_To do_
The entire listing is to be repeated verbatim.
*** Dataset content
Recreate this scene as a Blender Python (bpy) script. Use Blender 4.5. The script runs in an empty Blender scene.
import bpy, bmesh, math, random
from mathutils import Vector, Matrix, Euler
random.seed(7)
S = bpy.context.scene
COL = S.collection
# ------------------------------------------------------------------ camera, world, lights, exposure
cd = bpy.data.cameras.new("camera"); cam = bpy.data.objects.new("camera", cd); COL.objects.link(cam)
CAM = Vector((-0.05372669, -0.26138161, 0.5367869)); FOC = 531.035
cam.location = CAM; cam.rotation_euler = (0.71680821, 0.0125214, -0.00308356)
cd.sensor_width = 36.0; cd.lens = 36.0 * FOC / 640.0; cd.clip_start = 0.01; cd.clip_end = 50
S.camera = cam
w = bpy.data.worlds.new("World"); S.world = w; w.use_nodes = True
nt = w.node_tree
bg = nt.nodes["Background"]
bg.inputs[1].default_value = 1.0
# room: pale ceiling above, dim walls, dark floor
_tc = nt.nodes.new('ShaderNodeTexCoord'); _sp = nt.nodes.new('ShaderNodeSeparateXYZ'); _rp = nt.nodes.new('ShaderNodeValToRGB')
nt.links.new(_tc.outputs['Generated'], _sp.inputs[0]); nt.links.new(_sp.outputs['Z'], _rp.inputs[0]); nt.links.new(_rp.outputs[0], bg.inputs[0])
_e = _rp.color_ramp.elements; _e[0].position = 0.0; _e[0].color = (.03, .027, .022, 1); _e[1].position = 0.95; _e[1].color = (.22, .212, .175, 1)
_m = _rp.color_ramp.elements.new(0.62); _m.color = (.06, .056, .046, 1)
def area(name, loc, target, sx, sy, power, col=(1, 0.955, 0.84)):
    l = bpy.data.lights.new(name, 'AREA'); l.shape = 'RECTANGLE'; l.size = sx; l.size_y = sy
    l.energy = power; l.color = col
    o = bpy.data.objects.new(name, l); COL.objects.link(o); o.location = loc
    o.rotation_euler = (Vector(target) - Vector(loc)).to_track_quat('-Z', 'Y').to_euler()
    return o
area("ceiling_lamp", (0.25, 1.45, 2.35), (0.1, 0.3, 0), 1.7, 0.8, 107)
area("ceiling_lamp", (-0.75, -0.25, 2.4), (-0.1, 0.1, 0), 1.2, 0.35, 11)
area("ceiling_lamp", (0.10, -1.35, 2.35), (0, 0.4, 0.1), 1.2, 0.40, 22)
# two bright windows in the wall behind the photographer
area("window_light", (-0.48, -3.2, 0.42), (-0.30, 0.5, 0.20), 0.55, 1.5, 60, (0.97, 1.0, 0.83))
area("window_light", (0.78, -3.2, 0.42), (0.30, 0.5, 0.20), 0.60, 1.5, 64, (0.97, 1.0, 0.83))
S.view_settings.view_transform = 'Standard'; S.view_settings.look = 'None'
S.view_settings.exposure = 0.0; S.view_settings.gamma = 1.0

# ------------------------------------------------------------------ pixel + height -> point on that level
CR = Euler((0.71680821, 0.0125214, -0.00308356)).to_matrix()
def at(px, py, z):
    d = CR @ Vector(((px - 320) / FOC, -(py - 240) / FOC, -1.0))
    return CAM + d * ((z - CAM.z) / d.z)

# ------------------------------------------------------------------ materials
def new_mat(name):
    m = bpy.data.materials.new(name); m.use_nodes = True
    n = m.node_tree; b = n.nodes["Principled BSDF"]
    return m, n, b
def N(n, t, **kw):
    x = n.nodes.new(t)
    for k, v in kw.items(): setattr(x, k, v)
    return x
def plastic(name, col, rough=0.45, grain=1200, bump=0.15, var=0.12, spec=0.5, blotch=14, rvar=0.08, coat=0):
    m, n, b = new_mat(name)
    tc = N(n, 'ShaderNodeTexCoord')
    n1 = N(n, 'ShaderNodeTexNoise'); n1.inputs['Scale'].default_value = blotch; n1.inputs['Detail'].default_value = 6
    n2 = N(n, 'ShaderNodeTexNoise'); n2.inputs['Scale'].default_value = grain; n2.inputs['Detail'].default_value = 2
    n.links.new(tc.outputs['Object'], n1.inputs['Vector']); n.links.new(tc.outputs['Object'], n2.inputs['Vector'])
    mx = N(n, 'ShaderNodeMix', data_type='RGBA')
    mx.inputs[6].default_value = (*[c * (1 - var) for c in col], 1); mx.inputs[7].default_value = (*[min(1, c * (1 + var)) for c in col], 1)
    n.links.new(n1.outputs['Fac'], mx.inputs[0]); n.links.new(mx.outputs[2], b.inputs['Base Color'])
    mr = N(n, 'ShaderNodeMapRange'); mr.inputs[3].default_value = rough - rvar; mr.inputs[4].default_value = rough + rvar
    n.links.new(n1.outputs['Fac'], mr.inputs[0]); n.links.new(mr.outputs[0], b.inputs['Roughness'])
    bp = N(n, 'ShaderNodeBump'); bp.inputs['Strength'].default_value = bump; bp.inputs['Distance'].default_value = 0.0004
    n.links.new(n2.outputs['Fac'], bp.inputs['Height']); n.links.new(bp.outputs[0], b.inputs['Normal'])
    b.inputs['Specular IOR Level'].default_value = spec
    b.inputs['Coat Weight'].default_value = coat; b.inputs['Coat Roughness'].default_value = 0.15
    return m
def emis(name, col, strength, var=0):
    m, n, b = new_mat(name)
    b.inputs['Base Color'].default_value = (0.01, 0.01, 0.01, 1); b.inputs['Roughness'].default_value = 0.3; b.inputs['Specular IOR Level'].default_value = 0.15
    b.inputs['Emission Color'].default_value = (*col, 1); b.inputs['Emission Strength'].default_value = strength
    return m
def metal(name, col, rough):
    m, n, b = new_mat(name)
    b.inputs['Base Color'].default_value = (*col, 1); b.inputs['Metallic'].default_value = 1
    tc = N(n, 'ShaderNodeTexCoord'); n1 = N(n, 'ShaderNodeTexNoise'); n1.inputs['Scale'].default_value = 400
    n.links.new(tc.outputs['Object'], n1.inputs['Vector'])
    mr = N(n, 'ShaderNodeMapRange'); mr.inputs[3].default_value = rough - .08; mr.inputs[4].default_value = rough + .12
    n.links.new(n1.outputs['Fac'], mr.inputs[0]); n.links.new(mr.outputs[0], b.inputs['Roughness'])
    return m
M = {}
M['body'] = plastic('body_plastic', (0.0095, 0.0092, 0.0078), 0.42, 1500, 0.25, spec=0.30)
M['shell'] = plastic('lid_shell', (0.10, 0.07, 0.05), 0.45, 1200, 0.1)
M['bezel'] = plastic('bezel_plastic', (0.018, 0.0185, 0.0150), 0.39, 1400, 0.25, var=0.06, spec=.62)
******
_Exercise response_
Recreate this scene as a Blender Python (bpy) script. Use Blender 4.5. The script runs in an empty Blender scene.
import bpy, bmesh, math, random
from mathutils import Vector, Matrix, Euler
random.seed(7)
S = bpy.context.scene
COL = S.collection
# ------------------------------------------------------------------ camera, world, lights, exposure
cd = bpy.data.cameras.new("camera"); cam = bpy.data.objects.new("camera", cd); COL.objects.link(cam)
CAM = Vector((-0.05372669, -0.26138161, 0.5367869)); FOC = 531.035
cam.location = CAM; cam.rotation_euler = (0.71680821, 0.0125214, -0.00308356)
cd.sensor_width = 36.0; cd.lens = 36.0 * FOC / 640.0; cd.clip_start = 0.01; cd.clip_end = 50
S.camera = cam
w = bpy.data.worlds.new("World"); S.world = w; w.use_nodes = True
nt = w.node_tree
bg = nt.nodes["Background"]
bg.inputs[1].default_value = 1.0
# room: pale ceiling above, dim walls, dark floor
_tc = nt.nodes.new('ShaderNodeTexCoord'); _sp = nt.nodes.new('ShaderNodeSeparateXYZ'); _rp = nt.nodes.new('ShaderNodeValToRGB')
nt.links.new(_tc.outputs['Generated'], _sp.inputs[0]); nt.links.new(_sp.outputs['Z'], _rp.inputs[0]); nt.links.new(_rp.outputs[0], bg.inputs[0])
_e = _rp.color_ramp.elements; _e[0].position = 0.0; _e[0].color = (.03, .027, .022, 1); _e[1].position = 0.95; _e[1].color = (.22, .212, .175, 1)
_m = _rp.color_ramp.elements.new(0.62); _m.color = (.06, .056, .046, 1)
def area(name, loc, target, sx, sy, power, col=(1, 0.955, 0.84)):
    l = bpy.data.lights.new(name, 'AREA'); l.shape = 'RECTANGLE'; l.size = sx; l.size_y = sy
    l.energy = power; l.color = col
    o = bpy.data.objects.new(name, l); COL.objects.link(o); o.location = loc
    o.rotation_euler = (Vector(target) - Vector(loc)).to_track_quat('-Z', 'Y').to_euler()
    return o
area("ceiling_lamp", (0.25, 1.45, 2.35), (0.1, 0.3, 0), 1.7, 0.8, 107)
area("ceiling_lamp", (-0.75, -0.25, 2.4), (-0.1, 0.1, 0), 1.2, 0.35, 11)
area("ceiling_lamp", (0.10, -1.35, 2.35), (0, 0.4, 0.1), 1.2, 0.40, 22)
# two bright windows in the wall behind the photographer
area("window_light", (-0.48, -3.2, 0.42), (-0.30, 0.5, 0.20), 0.55, 1.5, 60, (0.97, 1.0, 0.83))
area("window_light", (0.78, -3.2, 0.42), (0.30, 0.5, 0.20), 0.60, 1.5, 64, (0.97, 1.0, 0.83))
S.view_settings.view_transform = 'Standard'; S.view_settings.look = 'None'
S.view_settings.exposure = 0.0; S.view_settings.gamma = 1.0

# ------------------------------------------------------------------ pixel + height -> point on that level
CR = Euler((0.71680821, 0.0125214, -0.00308356)).to_matrix()
def at(px, py, z):
    d = CR @ Vector(((px - 320) / FOC, -(py - 240) / FOC, -1.0))
    return CAM + d * ((z - CAM.z) / d.z)

# ------------------------------------------------------------------ materials
def new_mat(name):
    m = bpy.data.materials.new(name); m.use_nodes = True
    n = m.node_tree; b = n.nodes["Principled BSDF"]
    return m, n, b
def N(n, t, **kw):
    x = n.nodes.new(t)
    for k, v in kw.items(): setattr(x, k, v)
    return x
def plastic(name, col, rough=0.45, grain=1200, bump=0.15, var=0.12, spec=0.5, blotch=14, rvar=0.08, coat=0):
    m, n, b = new_mat(name)
    tc = N(n, 'ShaderNodeTexCoord')
    n1 = N(n, 'ShaderNodeTexNoise'); n1.inputs['Scale'].default_value = blotch; n1.inputs['Detail'].default_value = 6
    n2 = N(n, 'ShaderNodeTexNoise'); n2.inputs['Scale'].default_value = grain; n2.inputs['Detail'].default_value = 2
    n.links.new(tc.outputs['Object'], n1.inputs['Vector']); n.links.new(tc.outputs['Object'], n2.inputs['Vector'])
    mx = N(n, 'ShaderNodeMix', data_type='RGBA')
    mx.inputs[6].default_value = (*[c * (1 - var) for c in col], 1); mx.inputs[7].default_value = (*[min(1, c * (1 + var)) for c in col], 1)
    n.links.new(n1.outputs['Fac'], mx.inputs[0]); n.links.new(mx.outputs[2], b.inputs['Base Color'])
    mr = N(n, 'ShaderNodeMapRange'); mr.inputs[3].default_value = rough - rvar; mr.inputs[4].default_value = rough + rvar
    n.links.new(n1.outputs['Fac'], mr.inputs[0]); n.links.new(mr.outputs[0], b.inputs['Roughness'])
    bp = N(n, 'ShaderNodeBump'); bp.inputs['Strength'].default_value = bump; bp.inputs['Distance'].default_value = 0.0004
    n.links.new(n2.outputs['Fac'], bp.inputs['Height']); n.links.new(bp.outputs[0], b.inputs['Normal'])
    b.inputs['Specular IOR Level'].default_value = spec
    b.inputs['Coat Weight'].default_value = coat; b.inputs['Coat Roughness'].default_value = 0.15
    return m
def emis(name, col, strength, var=0):
    m, n, b = new_mat(name)
    b.inputs['Base Color'].default_value = (0.01, 0.01, 0.01, 1); b.inputs['Roughness'].default_value = 0.3; b.inputs['Specular IOR Level'].default_value = 0.15
    b.inputs['Emission Color'].default_value = (*col, 1); b.inputs['Emission Strength'].default_value = strength
    return m
def metal(name, col, rough):
    m, n, b = new_mat(name)
    b.inputs['Base Color'].default_value = (*col, 1); b.inputs['Metallic'].default_value = 1
    tc = N(n, 'ShaderNodeTexCoord'); n1 = N(n, 'ShaderNodeTexNoise'); n1.inputs['Scale'].default_value = 400
    n.links.new(tc.outputs['Object'], n1.inputs['Vector'])
    mr = N(n, 'ShaderNodeMapRange'); mr.inputs[3].default_value = rough - .08; mr.inputs[4].default_value = rough + .12
    n.links.new(n1.outputs['Fac'], mr.inputs[0]); n.links.new(mr.outputs[0], b.inputs['Roughness'])
    return m
M = {}
M['body'] = plastic('body_plastic', (0.0095, 0.0092, 0.0078), 0.42, 1500, 0.25, spec=0.30)
M['shell'] = plastic('lid_shell', (0.10, 0.07, 0.05), 0.45, 1200, 0.1)
M['bezel'] = plastic('bezel_plastic', (0.018, 0.0185, 0.0150), 0.39, 1400, 0.25, var=0.06, spec=.62)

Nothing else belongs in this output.